If it is not obvious, then it probably doesn't mean anything at all, and is pure marketing hype. When people drive a Chrysler Voyager in New York, a Land-Rover Discovery in London and a Honda Tornado in Kawangware, it's time to smile. The car is fact.

Its name is fiction.

Tailgate twaddle

That still leaves us with the puzzle as to why manufacturers paste all this blarney so prominently on the bodywork. When a woman buys a dress or a bra, she needs to know what size it is, what material it is made of and how to wash it. But she doesn’t stroll about the streets with “36DD no-spin non-iron underwired super-cleaver” written across her bottom. These characteristics are on a discreet label on the inside; the information is comprehensive, intelligible, and absolutely standardised whatever the brand. Branding logos or badges are understandably universal. They promote.

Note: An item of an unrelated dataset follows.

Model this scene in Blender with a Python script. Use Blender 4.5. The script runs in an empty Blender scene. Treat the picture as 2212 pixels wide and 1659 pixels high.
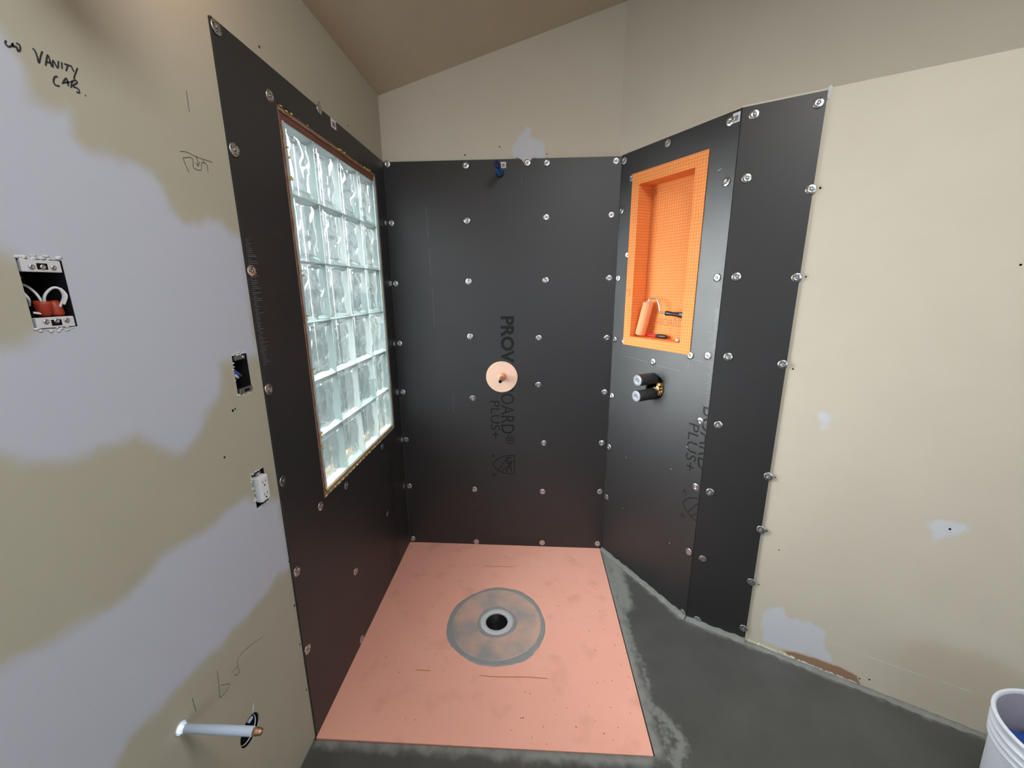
import bpy, bmesh, math, random
import numpy as np
from mathutils import Vector, Matrix
random.seed(7)
SC = bpy.context.scene
COL = SC.collection
# ---------------------------------------------------------------- measured positions (metres, in each wall's own plane)
D = {
 'cam': [0.7288,-2.1543,1.5,879.4075,0.2317,0.0485,-0.005],
 'OK': [0.0,0.0,0.9999,-0.0148],
 'ON': [1.1497,-0.017,0.5148,-0.8573],
 'OR': [1.454,-0.5237,0.8696,-0.4937],
 'wL': [[-1.0895,2.0858],[-0.9074,2.0208],[-1.0875,1.8316],[-0.6208,2.0962],[-1.088,1.5455],[-1.0905,1.2293],[-1.0886,0.9511],[-0.9075,0.7656],[-0.7109,0.7435],[-0.3104,0.7437],[-0.3164,0.3834],[-1.0832,0.6411],[-0.7108,0.3507],[-1.0865,0.3495],[-0.7221,0.0191],[-0.0374,1.816],[-0.0262,1.5239],[-0.0356,1.2138],[-0.0396,0.9486],[-0.0191,0.6677],[-0.0437,0.3946]],
 'wK': [[0.4055,2.079],[0.4046,1.8277],[0.4041,1.5335],[0.4043,1.2499],[0.4075,0.9113],[0.4034,0.3624],[0.4055,0.0189],[0.7963,2.0827],[0.7976,1.8381],[0.7996,1.5369],[0.7674,1.2435],[0.7674,0.9908],[0.8017,0.6564],[0.7977,0.3589],[0.799,0.0275],[0.7034,2.0848],[1.1237,2.0816],[1.1141,1.844],[1.1177,1.5452],[1.1207,1.2444],[1.1224,0.9534],[1.1208,0.6626],[1.1237,0.3681],[1.125,0.0337],[0.0151,2.0924],[0.0109,1.8213],[0.0107,1.5241],[0.0108,1.2116],[0.0074,0.9411],[0.015,0.6606],[0.0098,0.3723],[0.0102,0.0262]],
 'wN': [[0.0124,2.078],[0.0737,1.9928],[0.005,1.8595],[0.0754,1.6533],[0.0069,1.5449],[0.0101,1.2383],[0.0846,1.2369],[0.0043,0.9368],[0.0033,0.6453],[0.0095,0.3444],[0.2819,1.1614],[0.4783,1.2197],[0.5606,1.2295],[0.5644,1.5342],[0.5603,1.8741],[0.2724,2.0824],[0.5512,2.0751],[0.5585,0.9529],[0.5699,0.6573],[0.5702,0.3381],[0.5782,0.0156]],
 'sN': [[0.151,0.6355],[0.1511,0.341],[0.4356,0.6868],[0.5088,0.8216],[0.4659,0.3199]],
 'wR': [[0.0388,2.0762],[0.2178,2.0732],[0.039,1.8748],[0.2329,1.815],[0.0435,1.5363],[0.2301,1.5298],[0.0473,1.2341],[0.2275,1.2219],[0.0414,0.9538],[0.0397,0.6543],[0.2356,0.777],[0.2378,0.5439],[0.0412,0.332],[0.0495,0.0176],[0.2317,0.2957],[0.2286,0.0618]],
 'hL': [[-0.9163,2.1333],[-0.603,2.1242],[-0.3729,2.1312],[-1.1042,0.6915],[-1.1089,0.5377],[-1.1103,0.3921],[-1.112,0.2127],[-1.2172,1.211],[-1.2257,1.2088],[-1.2769,1.1073]],
 'hK': [[0.4025,2.1258],[0.7957,2.1209],[0.5706,2.1581]],
 'hR': [[0.2579,1.8174],[0.2565,1.5326],[0.2607,1.2069],[0.2571,0.7761],[0.2573,0.5409],[0.259,0.2898],[0.7508,1.5567],[0.3081,0.473],[0.7527,0.7185],[0.6241,0.0283],[0.6511,0.0404]],
 'skA': [[-1.6632,1.7904],[-1.5291,1.8526],[-1.5158,1.8202],[-1.5155,1.7737],[-1.4887,1.7627],[-1.4583,1.7837],[-1.4645,1.7421],[-1.445,1.721],[-1.4059,1.7251],[-1.326,1.7233],[-1.3106,1.702],[-1.2986,1.6613],[-1.2695,1.639],[-1.1601,1.653],[-1.1045,1.6193],[-1.1081,1.4108],[-1.1067,1.3267],[-1.2032,1.3287],[-1.238,1.3238],[-1.2569,1.2606],[-1.3146,1.2219],[-1.3264,1.1932],[-1.3785,1.162],[-1.3953,1.165],[-1.4444,1.2071],[-1.4659,1.2388],[-1.5108,1.2336],[-1.5847,1.2355],[-1.6251,1.2497],[-1.6623,1.2768],[-1.7733,1.3164],[-1.7456,1.4352],[-1.6283,1.4236],[-1.601,1.4278],[-1.5718,1.4423],[-1.5548,1.4491],[-1.5685,1.5442],[-1.5973,1.5576],[-1.7181,1.5539]],
 'skB': [[-1.2341,0.9734],[-1.1138,0.8962],[-1.0991,0.7567],[-1.1074,0.6664],[-1.1615,0.6849],[-1.2471,0.6731],[-1.3827,0.6754],[-1.462,0.6893],[-1.5428,0.6885],[-1.6077,0.7003],[-1.65,0.664],[-1.7116,0.5311],[-1.8773,0.8685],[-1.8425,1.0182],[-1.7297,0.9852],[-1.677,0.9734],[-1.6113,0.9668],[-1.5493,0.9545],[-1.4763,0.9786],[-1.3726,0.9676],[-1.284,0.9735]],
 'skK': [[0.7006,2.2454],[0.7268,2.235],[0.7227,2.1959],[0.7751,2.1887],[0.7888,2.1449],[0.7982,2.1048],[0.7498,2.0958],[0.7279,2.0701],[0.6834,2.0832],[0.639,2.1043],[0.6259,2.1388],[0.6437,2.1781],[0.6657,2.2072]],
 'skR': [[0.2972,0.1895],[0.3496,0.2259],[0.3711,0.1803],[0.4533,0.1992],[0.4962,0.1775],[0.5033,0.1042],[0.5377,0.0678],[0.5262,0.0455],[0.4507,0.0476],[0.3741,0.0279],[0.3075,0.0315],[0.2879,0.1272]],
 'skR2': [[0.6939,0.7247],[0.724,0.7449],[0.7824,0.7505],[0.8,0.7397],[0.7844,0.709],[0.7398,0.6847],[0.7274,0.6592],[0.7107,0.6919]],
 'skR3': [[0.3286,1.08],[0.3954,1.0816],[0.4204,1.0427],[0.4149,0.9897],[0.3704,0.9722],[0.3378,1.0108]],
 'brR': [[0.3747,0.0235],[0.4211,0.0355],[0.4967,0.0442],[0.5695,0.0463],[0.6134,0.035],[0.629,0.0047],[0.62,-0.0099],[0.5636,-0.0134],[0.4893,-0.0128],[0.4105,-0.0055]],
 'caulkR': [[0.5127,0.1425],[0.5978,0.1414],[0.6656,0.1374],[0.7423,0.1384],[0.7912,0.1391],[0.8605,0.1455],[0.9038,0.143]],
 'ink': [[[-1.5257,1.8394],[-1.5274,1.835],[-1.5247,1.8324],[-1.5203,1.8358],[-1.518,1.8397],[-1.5189,1.8357],[-1.5143,1.8373],[-1.514,1.8324],[-1.5106,1.8355],[-1.5098,1.8417],[-1.5138,1.8421]],[[-1.4933,1.8462],[-1.4904,1.8432],[-1.4894,1.8362],[-1.4892,1.8292],[-1.4845,1.84],[-1.4803,1.8484]],[[-1.4804,1.8298],[-1.4752,1.8441],[-1.4731,1.8455],[-1.4718,1.8322]],[[-1.478,1.8355],[-1.4718,1.8376]],[[-1.4703,1.8321],[-1.4675,1.8427],[-1.4634,1.8344],[-1.4597,1.8456]],[[-1.455,1.8462],[-1.457,1.8361]],[[-1.452,1.8452],[-1.4407,1.8472]],[[-1.4464,1.8457],[-1.4513,1.8359]],[[-1.4414,1.8477],[-1.4392,1.8403]],[[-1.4317,1.8489],[-1.4386,1.8359],[-1.4415,1.829]],[[-1.4661,1.8214],[-1.4703,1.8195],[-1.474,1.8124],[-1.4728,1.8074],[-1.4665,1.8085]],[[-1.4617,1.8138],[-1.4534,1.8249],[-1.453,1.8142]],[[-1.4595,1.8163],[-1.4497,1.8213]],[[-1.4455,1.8248],[-1.4493,1.8133]],[[-1.4484,1.8211],[-1.44,1.828],[-1.4377,1.8256],[-1.4459,1.8172],[-1.4382,1.8168],[-1.4375,1.8116],[-1.4423,1.8105]],[[-1.429,1.8114],[-1.4276,1.8109]]],
 'pencil': [[[-1.2051,1.9101],[-1.206,1.8701]],[[-1.2503,1.7809],[-1.2301,1.7846],[-1.2056,1.7825],[-1.1616,1.784]],[[-1.2457,1.7689],[-1.2363,1.7442]],[[-1.2454,1.7701],[-1.2197,1.7762],[-1.2209,1.7574],[-1.1998,1.7582],[-1.1946,1.7738],[-1.1809,1.7751],[-1.1795,1.7585]],[[-1.2068,1.7845],[-1.2065,1.7647]],[[-1.2119,1.7691],[-1.2065,1.7647],[-1.2003,1.7746]],[[-1.1896,1.7811],[-1.1852,1.7739]]],
 'pencil2': [[[-1.2552,0.567],[-1.3167,0.5912],[-1.3503,0.5927],[-1.3523,0.5549],[-1.3694,0.5659]],[[-1.4104,0.6262],[-1.4136,0.5868],[-1.4153,0.5534],[-1.3845,0.5553],[-1.409,0.5814]],[[-1.3755,0.5812],[-1.3544,0.5745]],[[-1.4812,0.6318],[-1.4798,0.5943]]],
 'bigbox': [[-1.5847,1.5418],[-1.5273,1.5434],[-1.5418,1.4437],[-1.5859,1.445],[-1.5888,1.5334]],
 'bigopen': [[-1.5833,1.5292],[-1.5402,1.529],[-1.54,1.4602],[-1.584,1.4611]],
 'smallbox': [[-1.2036,1.3277],[-1.1553,1.3275],[-1.1559,1.2543],[-1.2063,1.2593],[-1.1919,1.3441],[-1.207,1.2417]],
 'outlet': [[-1.2024,1.0255],[-1.1637,1.0122],[-1.1598,0.9322],[-1.2048,0.941],[-1.1568,1.0253],[-1.1978,0.9301]],
 'outf': [[-1.2274,1.0277],[-1.1914,1.0232],[-1.1884,0.9595],[-1.2156,0.9583]],
 'barL': [[-0.5417,2.0981],[-0.4979,2.1032],[-0.5017,2.0697],[-0.541,2.07]],
 'barK': [[0.5721,2.0917],[0.6033,2.091],[0.6008,2.0606],[0.5718,2.0653]],
 'barN': [[0.5568,2.0996],[0.5885,2.0935],[0.5907,2.0641],[0.5644,2.068]],
 'txt1': [[0.5683,1.3567],[0.6386,1.3566],[0.5551,0.6432],[0.636,0.6448],[0.5857,1.1315],[0.637,0.9194]],
 'txt2': [[0.5045,0.8967],[0.5581,0.8974],[0.5034,0.6809],[0.5556,0.6819]],
 'shield': [[0.6358,0.578],[0.6354,0.4645],[0.5113,0.5215],[0.5174,0.5754],[0.5182,0.4558]],
 'txtN': [[0.499,0.9312],[0.5472,0.9146],[0.5035,0.7168],[0.5552,0.7249]],
 'txtN1': [[0.5389,0.9676],[0.5771,0.6758]],
 'shieldN': [[0.5964,0.6084],[0.5065,0.5529],[0.6042,0.5015],[0.5148,0.6141],[0.5166,0.4838]],
 'nout': [[0.0813,2.0068],[0.4701,2.0055],[0.0824,1.2226],[0.4828,1.2203]],
 'nin': [[0.1232,1.9552],[0.4188,1.9558],[0.1286,1.2668],[0.4266,1.2626]],
 'S': [[0.0888,1.4575],[0.1168,1.458],[0.0858,1.4928],[0.1138,1.4928]],
 'nboard': [[0.2089,1.3212],[0.3584,1.3243],[0.2142,1.3546],[0.3595,1.3594]],
 'roll': [[[0.1828,1.4348],[0.1584,1.2813],[0.214,1.4378],[0.1182,1.2821],[0.2002,1.2807]]],
 'rollw': [[0.1876,1.4351],[0.1923,1.4459],[0.2036,1.4472],[0.2461,1.4407],[0.2672,1.3934],[0.2841,1.3858],[0.3003,1.3825]],
 'rollh': [[0.3089,1.3853],[0.3371,1.3868],[0.3702,1.3824],[0.4117,1.3788]],
 'knife': [[0.1979,1.2774],[0.2436,1.2796],[0.304,1.277]],
 'plug': [[0.383,1.2759]],
 'valve': [[0.1922,1.0554],[0.291,1.097],[0.1837,0.9759],[0.3123,1.0215],[0.323,1.0527]],
 'sleeve': [[0.2652,1.0782],[0.2572,1.0028]],
 'disc': [[0.5697,1.0326],[0.6549,1.0333]],
 'blue': [[0.5726,2.0387]],
 'pipe': [[-1.5242,0.6066],[-1.3602,0.3697],[-1.3443,0.4076],[-1.3888,0.3446],[-1.3964,0.3937],[-1.321,0.3694]],
 'scoreL': [[-1.1067,1.6246],[-1.0992,1.323],[-1.051,1.578],[-1.0802,1.3199]],
 'scoreN': [[0.5955,1.3775],[0.5953,0.9736]],
 'win': [[-0.8361,1.9881],[-0.1413,2.0092],[-0.8713,0.8189],[-0.1402,0.7665]],
 'floorPale': [[[1.149,-0.0592],[1.1895,-0.4029],[1.1704,-0.651],[1.1913,-0.7847],[1.1881,-0.8642],[1.1715,-0.9371]],[[1.1708,-0.9457],[1.2063,-0.9776],[1.2373,-1.0313],[1.2455,-1.075],[1.2034,-1.1317]],[[1.194,-1.0179],[1.1957,-1.0628],[1.1929,-1.1189]]],
 'drain': [[0.5782,-0.5791],[0.5011,-0.5824],[0.6552,-0.5759],[0.5281,-0.5812],[0.6295,-0.5769],[0.3528,-0.5967],[0.8003,-0.5778],[0.5609,-0.3412],[0.5979,-0.7934]],
 'pan': [[-0.0016,0.0052],[1.1441,-0.0075],[1.1349,-1.1133],[0.0077,-1.1017]],
 'creaseR': [[0.2505,2.11],[0.651,2.1059]],
 'leftedge': [[-1.5257,1.8866],[-1.6441,1.3747],[-1.7634,0.8589],[-1.1877,-0.0135],[-1.2867,2.0462]],
}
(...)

And on some things, certain model information is essentially conspicuous (e.g. on a computer printer so you can order the correct ink refills. But that’s all you have to know). So on a car the brand name and badge is understandable, and perhaps some simple (standardised) model distinction.

Of course, there’s a chance that some owners with the top-of-the-range model would like the world to know that their particular unit is the Brand + Model + “EFI Turbocharged Intercooled 3.0 litre Limited 24V Super Duper Deluxe 4WD” version, but isn’t that the equivalent of embroidering the front of your trousers with “25 cms – see inside for further details”?

And if all that tailgate twaddle publicly ennobles the top-of-the-range owner, then surely the base-model mumbojumbo just as publicly demeans the owners of those versions. Like slapping the word “Pinto” on the front of a pair of Brazilian Y-fronts.